One problem with the percentage system is that it makes ratings hard to compare. The difference between players with score 100 and 150 is not the same as the difference between players with score 150 and 200. Currently, many players just use the ranking instead, which is one way around that. However, it won't be as effective when we have enough population to put many players on a similar score.

With a percentage system, there's quite a bit of bias towards the result of high rated games: Say two players both join the site (initial rating=100). They both join games with 6 experienced players (say 6 players of rating=250). One has a positive result (3 way draw), and goes to a rating of 124.7. The other player is defeated, and gets a new rating of 94.2.

Say the defeated player goes on to play four more games with players of rating 100. If they achieve four 3-way draws in each of those games, they'll have a rating of 124.2 (close to the rating of the first player). So we have:

Player A: one three way with 6 experienced players = rating of 124.7
Player B: one defeat with 6 experienced players, 4 games each ending in 3-way draws with 6 new players = rating of 124.2

If we had a constant K-factor (say 40), it would instead be:

Player A: Rating 110.8
Player B: Rating 126.2

I'm actually not sure which is more desirable. We certainly have more information about player B, but that's what provisional ratings are for. I guess the question really is "should some games be worth more than others?". My intuition is no - rewards for performing well against higher rated players are already modelled in the expected outcome part of the formula, so if it is also modelled in the K-factor we'll be double counting.

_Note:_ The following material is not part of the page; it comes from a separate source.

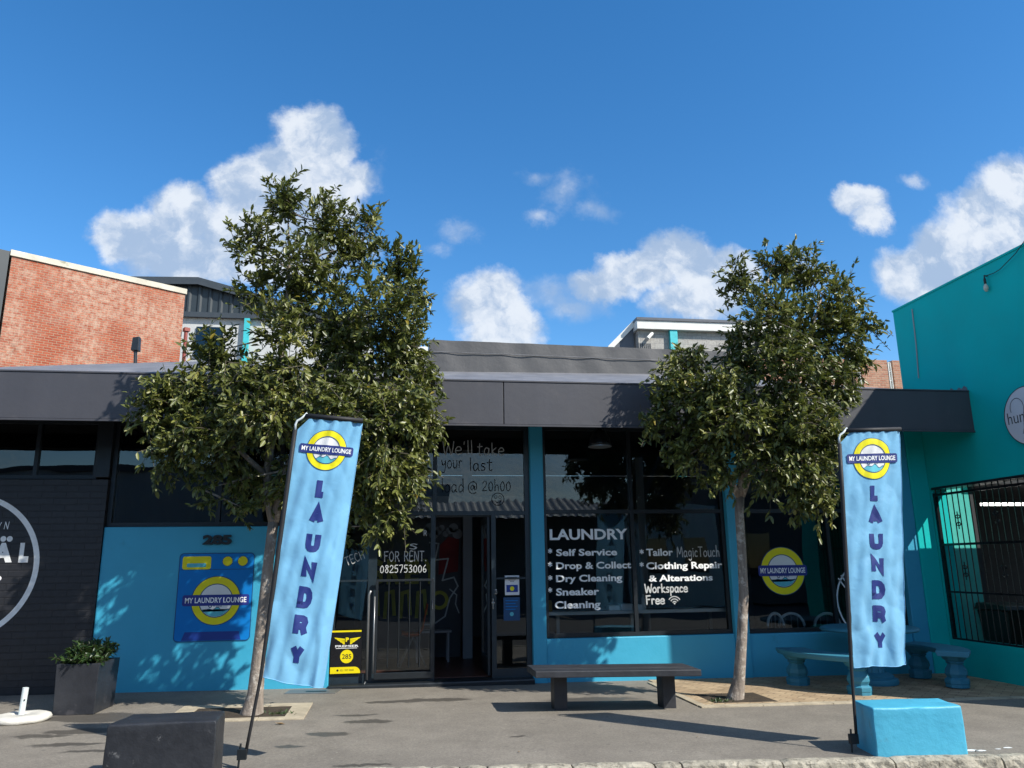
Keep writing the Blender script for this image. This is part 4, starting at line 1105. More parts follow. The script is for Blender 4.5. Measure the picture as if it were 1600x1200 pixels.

I don't really know what's best. It would be interesting to try a few different GR implementations, and see which ones are best for predicting the outcome of games. But, really, who has the time for that? :)

As was mentioned in reply to my earlier comment, vdip run a different implementation. It will be interesting to see what sort of results that gives.

If you wanted to take into account the provisional nature of some of the ratings, perhaps some variation of Glicko rather than Elo would be better.